Iraq set aside $15 million (8 million pounds) 10 years ago to bribe or otherwise influence then-U.N. Secretary-General Boutros Boutros-Ghali to shape the oil-for-food program to Saddam Hussein's liking, investigators said on Wednesday.

Iraqi officials gave millions of that in cash in the mid- to late-1990s to middlemen who were supposed to bribe or influence Boutros-Ghali, according to the findings of the Independent Inquiry Committee led by Federal Reserve Chairman Paul Volcker.


....
Among the cast of characters in the complex scheme were Tongsun Park, a South Korean who played a central role in a 1970s Washington influence peddling scandal, and Iraqi-American oilman Samir Vincent, both of whom have been charged with federal crimes in connection with the oil-for-food program.


Also involved were Canadian businessman and longtime U.N. aide Maurice Strong and Cordex Petroleums Inc., a now-bankrupt Canadian oil company whose major investors included Strong's son Frederick and CSL Group Inc., a holding company owned by Canadian Prime Minister Paul Martin.

....

Park, who had also worked with Vincent since 1993 on the oil-for-food idea, told associates he gave nearly $1 million in 1997 to Maurice Strong, who was then advising Boutros-Ghali and had been lobbied by Iraqi officials to get involved in Iraq.

Park carried the money out of Iraq in a cardboard box, and it ended up invested in Cordex, which had been established by Frederick Strong and failed soon afterward, the report said.

Strong, who lost his job as an adviser to U.N. Secretary-General Kofi Annan in mid-July, said he had no memory of getting a check from Park but when shown the check, said he recognized his signature on the endorsement.


This is the sort of news that our MSM should be covering, and the opposition should be hammering away at in Parliament and in the press. Yet a story of corruption that implicates Paul Martin's long-time mentor and close advisor as well as Martin's own business interests seems to have fallen under a blanket of media silence in Canada.

Such reporting as it's received in Canada has been cursory, at best; the in-depth reporting has almost all come from foreign media.

It might be because the story doesn't fit with the MSM's preconceived notions of the United Nations and Canada's role as founder, contributor and exemplar of the multilateral peacekeeping ideal.

It might also be because our media, the CBC especially, has become the client of the Liberal Party. Its top journalists have been seduced with promises of government appointments, but most importantly, the Liberal Party reflects the values of the establishment media. No journalist in Canada who values his career and access to the establishment is going to alienate himself from it by digging into this story.

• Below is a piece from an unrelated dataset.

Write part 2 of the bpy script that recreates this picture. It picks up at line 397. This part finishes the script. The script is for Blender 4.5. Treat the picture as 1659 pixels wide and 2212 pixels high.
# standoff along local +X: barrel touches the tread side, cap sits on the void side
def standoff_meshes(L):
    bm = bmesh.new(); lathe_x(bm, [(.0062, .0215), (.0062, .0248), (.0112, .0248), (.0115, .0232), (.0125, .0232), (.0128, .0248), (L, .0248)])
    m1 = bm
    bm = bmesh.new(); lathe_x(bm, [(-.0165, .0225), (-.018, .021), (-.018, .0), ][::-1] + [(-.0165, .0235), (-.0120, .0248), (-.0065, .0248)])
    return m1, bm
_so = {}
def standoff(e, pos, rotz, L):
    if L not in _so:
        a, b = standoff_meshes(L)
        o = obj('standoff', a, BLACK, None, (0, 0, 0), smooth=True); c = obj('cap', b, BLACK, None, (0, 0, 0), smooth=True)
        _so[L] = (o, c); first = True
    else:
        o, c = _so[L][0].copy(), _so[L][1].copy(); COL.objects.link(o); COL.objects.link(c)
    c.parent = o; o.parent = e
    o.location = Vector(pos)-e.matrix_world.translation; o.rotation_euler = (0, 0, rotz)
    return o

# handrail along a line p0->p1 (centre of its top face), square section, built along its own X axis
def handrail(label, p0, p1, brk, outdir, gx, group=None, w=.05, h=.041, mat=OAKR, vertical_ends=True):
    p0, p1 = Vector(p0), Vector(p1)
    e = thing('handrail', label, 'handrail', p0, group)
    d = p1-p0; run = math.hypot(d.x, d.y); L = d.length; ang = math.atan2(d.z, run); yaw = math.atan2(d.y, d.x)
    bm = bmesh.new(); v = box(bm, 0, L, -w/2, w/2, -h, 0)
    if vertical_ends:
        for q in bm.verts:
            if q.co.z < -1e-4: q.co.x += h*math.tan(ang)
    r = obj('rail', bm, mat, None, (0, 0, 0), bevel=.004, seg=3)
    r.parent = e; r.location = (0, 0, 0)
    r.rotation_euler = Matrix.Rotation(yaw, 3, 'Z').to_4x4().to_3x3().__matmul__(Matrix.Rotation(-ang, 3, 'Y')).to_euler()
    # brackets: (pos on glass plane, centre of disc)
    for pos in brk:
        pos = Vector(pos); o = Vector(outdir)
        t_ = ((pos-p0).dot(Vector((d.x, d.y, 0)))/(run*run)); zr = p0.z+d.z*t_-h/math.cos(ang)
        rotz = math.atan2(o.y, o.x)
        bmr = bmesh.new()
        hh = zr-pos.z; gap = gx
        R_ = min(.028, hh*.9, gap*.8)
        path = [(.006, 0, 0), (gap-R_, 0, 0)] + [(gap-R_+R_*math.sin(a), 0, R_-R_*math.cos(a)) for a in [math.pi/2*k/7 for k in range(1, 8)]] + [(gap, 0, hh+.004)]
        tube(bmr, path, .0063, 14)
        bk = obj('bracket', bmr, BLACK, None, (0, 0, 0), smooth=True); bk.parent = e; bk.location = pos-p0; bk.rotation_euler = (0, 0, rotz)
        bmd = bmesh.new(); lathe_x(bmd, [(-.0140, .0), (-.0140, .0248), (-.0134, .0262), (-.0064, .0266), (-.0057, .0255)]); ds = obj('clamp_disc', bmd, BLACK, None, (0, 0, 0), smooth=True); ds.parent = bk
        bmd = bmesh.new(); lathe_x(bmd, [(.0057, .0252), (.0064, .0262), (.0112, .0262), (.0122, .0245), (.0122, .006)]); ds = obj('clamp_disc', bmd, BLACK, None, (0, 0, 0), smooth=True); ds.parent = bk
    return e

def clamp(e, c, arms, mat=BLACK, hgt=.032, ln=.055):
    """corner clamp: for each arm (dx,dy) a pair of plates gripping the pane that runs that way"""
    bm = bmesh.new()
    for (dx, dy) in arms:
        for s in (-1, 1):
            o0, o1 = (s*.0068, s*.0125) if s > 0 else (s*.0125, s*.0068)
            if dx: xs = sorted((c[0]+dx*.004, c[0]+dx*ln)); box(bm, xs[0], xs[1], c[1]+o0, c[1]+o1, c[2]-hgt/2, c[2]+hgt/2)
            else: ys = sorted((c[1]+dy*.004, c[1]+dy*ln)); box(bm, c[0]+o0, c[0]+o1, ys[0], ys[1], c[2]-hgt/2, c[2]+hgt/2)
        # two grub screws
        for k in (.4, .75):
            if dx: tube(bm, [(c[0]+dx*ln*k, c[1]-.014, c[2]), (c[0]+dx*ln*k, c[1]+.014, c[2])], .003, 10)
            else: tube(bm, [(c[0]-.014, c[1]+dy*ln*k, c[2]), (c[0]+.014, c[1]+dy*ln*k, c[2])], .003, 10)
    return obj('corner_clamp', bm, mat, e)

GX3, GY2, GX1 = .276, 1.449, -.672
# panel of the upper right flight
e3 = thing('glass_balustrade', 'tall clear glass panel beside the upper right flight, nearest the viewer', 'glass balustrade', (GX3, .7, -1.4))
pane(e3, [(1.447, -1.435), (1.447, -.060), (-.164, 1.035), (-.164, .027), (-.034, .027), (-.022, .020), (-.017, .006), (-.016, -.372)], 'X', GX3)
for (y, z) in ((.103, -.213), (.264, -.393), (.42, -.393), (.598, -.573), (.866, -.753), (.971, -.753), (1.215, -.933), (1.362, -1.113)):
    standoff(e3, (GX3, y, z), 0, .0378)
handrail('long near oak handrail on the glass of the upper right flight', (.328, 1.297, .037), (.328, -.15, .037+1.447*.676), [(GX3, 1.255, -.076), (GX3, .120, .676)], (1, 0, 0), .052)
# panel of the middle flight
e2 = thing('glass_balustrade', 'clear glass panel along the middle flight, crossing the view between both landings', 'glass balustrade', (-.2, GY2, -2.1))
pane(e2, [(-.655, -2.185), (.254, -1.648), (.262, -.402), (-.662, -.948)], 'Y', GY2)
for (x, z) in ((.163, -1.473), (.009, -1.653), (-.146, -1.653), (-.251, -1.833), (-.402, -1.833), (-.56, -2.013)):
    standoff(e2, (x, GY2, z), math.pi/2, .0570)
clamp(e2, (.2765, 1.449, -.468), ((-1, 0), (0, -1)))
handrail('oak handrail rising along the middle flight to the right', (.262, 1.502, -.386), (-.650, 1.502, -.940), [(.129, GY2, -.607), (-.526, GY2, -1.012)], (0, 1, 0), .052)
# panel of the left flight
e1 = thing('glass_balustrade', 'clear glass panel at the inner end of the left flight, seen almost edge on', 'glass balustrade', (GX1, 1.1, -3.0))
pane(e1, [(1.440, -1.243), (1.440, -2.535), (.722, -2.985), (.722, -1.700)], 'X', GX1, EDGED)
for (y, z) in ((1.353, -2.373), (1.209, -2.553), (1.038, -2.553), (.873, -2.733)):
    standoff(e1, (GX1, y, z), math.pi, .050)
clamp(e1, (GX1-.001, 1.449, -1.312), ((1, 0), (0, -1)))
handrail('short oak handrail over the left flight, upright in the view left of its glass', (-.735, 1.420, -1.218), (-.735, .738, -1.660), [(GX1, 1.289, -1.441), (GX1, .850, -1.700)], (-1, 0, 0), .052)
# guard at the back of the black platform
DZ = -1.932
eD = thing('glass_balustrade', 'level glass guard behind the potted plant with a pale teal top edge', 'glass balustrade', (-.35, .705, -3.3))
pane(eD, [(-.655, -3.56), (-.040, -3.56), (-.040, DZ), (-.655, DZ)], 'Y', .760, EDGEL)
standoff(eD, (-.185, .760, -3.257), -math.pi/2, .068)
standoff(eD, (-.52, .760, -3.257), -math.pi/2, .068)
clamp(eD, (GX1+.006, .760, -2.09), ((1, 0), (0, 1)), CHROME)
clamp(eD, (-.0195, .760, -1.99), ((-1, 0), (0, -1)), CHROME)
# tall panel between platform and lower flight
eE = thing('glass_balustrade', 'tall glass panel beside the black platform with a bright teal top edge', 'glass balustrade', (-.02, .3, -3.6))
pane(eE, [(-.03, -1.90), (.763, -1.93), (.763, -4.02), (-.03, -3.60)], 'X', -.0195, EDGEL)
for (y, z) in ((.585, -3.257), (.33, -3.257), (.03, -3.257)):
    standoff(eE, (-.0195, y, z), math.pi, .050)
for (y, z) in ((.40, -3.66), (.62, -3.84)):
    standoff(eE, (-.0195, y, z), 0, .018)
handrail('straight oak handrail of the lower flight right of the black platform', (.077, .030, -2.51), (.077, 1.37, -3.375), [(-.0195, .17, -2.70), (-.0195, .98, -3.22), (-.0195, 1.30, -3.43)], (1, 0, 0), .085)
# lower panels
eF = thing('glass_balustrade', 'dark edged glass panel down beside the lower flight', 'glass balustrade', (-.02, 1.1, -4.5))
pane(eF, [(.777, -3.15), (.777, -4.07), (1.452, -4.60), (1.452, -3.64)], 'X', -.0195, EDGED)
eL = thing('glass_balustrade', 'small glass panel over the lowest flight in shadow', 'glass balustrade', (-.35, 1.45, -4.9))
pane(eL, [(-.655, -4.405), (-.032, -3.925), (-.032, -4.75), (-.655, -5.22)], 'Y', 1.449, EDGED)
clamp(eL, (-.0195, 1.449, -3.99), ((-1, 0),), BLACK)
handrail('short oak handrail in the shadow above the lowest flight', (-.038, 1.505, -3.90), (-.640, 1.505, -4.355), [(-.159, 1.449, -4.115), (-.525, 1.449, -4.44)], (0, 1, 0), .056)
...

The opposition's silence is harder to explain. Each of the major opposition parties could benefit from exploiting it. The Tories could play up the corruption angle and note how Canada has abdicated its foreign and defence policy to a gaggle of Third World kleptocrats. The NDP could decry corporate greed at the expense of innocent lives in Iraq, and the corruption of the ideals of the United Nations. The Bloc could argue that it's another example of egregious Liberal Party corruption, profiting Paul Martin personally.

Paul Martin was Finance Minister during much of the oil-for-food program's existence. Even if he didn't peek inside the blind trust, CSL was still involved.

If this isn't enough to bring down Paul Martin, what is?